REPUBLIKA.CO.ID, JAKARTA -- Qais bin Sa'ad berasal dari keluarga yang terhormat di Madinah, bahkan sejak sebelum hijrahnya Rasulullah Muhammad SAW. Dia masuk Islam saat usianya masih anak-anak. Putra pemimpin Suku Khazraj itu juga dikenal sebagai pribadi yang cerdas.
Ada perbedaan ketika dia masih belum Muslim dan sesudah beriman. Mulanya, dia cenderung menggunakan kecerdasannya untuk menipu orang-orang. Barulah sejak dia beriman dan mendapatkan didikan islami, maka pribadinya berubah menjadi orang cerdas dan disayangi.
Kecerdasannya juga diperhatikan Rasulullah SAW. Itulah sebabnya dia kerap mendampingi baginda Nabi SAW. Salah seorang sahabat, Anas bin Malik pernah mengungkapkan, “Kedudukan Qais bin Sa’ad bin ‘Ubadah di sisi Nabi SAW tidak ubahnya seperti seorang ajudan.”
Adapun kebaikannya juga dikenang. Sebagai contoh, pada suatu hari Qais bin Sa’ad bin ‘Ubadah bersedia memberikan pinjaman kepada seorang kawannya yang sedang terlilit kesulitan. Beberapa lama berselang, kawannya ini mendapatkan kemudahan rezeki sehingga bisa membayar utangnya itu.
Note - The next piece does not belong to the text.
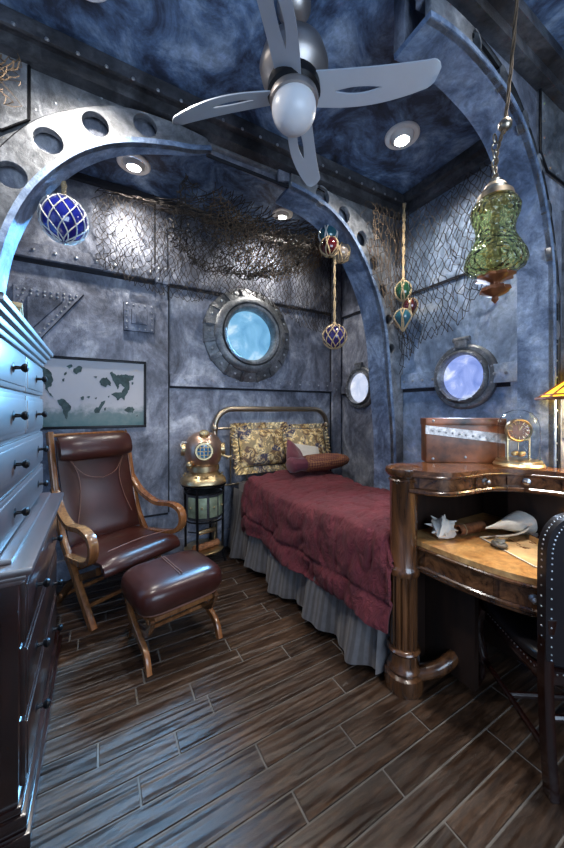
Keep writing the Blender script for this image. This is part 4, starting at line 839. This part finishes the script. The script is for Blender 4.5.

Namun, Qais dengan halus menolaknya, “Kami tidak hendak menerima kembali apa-apa yang telah diberikan,” katanya.
Selain sifat pemurah dan kecerdasannya, Qais bin Sa’ad bin ‘Ubadah terkenal bermental juang yang tinggi. Sewaktu Rasulullah SAW masih hidup, tidak ada satu pun medan jihad yang di dalamnya Qais absen.
Bila lisannya piawai dalam berdiplomasi, maka langkah kaki dan ayunan pedang Qais juga tak kenal ragu dalam menghantam musuh-musuh Allah. Dia selalu bersedia menerima setiap tugas dengan hati yang lapang.
Namun, sejarah mencatat namanya terutama dalam medan Pertempuran Shiffin, yang merupakan “perang saudara” pertama di antara sesama Muslim setelah wafatnya Nabi Muhammad SAW. Dalam peperangan ini, Qais bin Sa’ad bin ‘Ubadah memihak kepada ‘Ali bin Abi Thalib yang berkontra terhadap Mu’awiyah bin Abu Sufyan.
Awalnya, Qais sempat berupaya merancang upaya konspirasi untuk menjebak orang-orang pendukung Mu’awiyah. Akan tetapi, tiba-tiba ia teringat salah satu firman Allah SWT di dalam Alquran yang memperingatkan bahwa dampak tipu daya jahat akan berpulang ke pelakunya sendiri. Oleh karena itu, Qais pun mengurungkan niatnya. Kemudian, ia beristighfar kepada Alllah SWT.
“Demi Allah, seandainya Mu’awiyah dapat mengalahkan kita nanti, maka kemenangannya itu bukanlah karena kepintarannya, tetapi hanyalah karena kesalehan dan ketakwaan kita,” seru Qais kepada pasukannya.
Adapun keberpihakannya kepada kubu ‘Ali bin Abi Thalib bukanlah fanatisme buta. Sebab, sebelumnya Qais bin Sa’ad bin ‘Ubadah telah menyelidiki sendiri siapa yang sesungguhnya baginya meneguhkan kebenaran. Keberanian yang benar lahir dari pribadi yang jujur dan mendukung kebenaran secara tulus, bukan lantaran keuntungan materiil atau kekuasaan.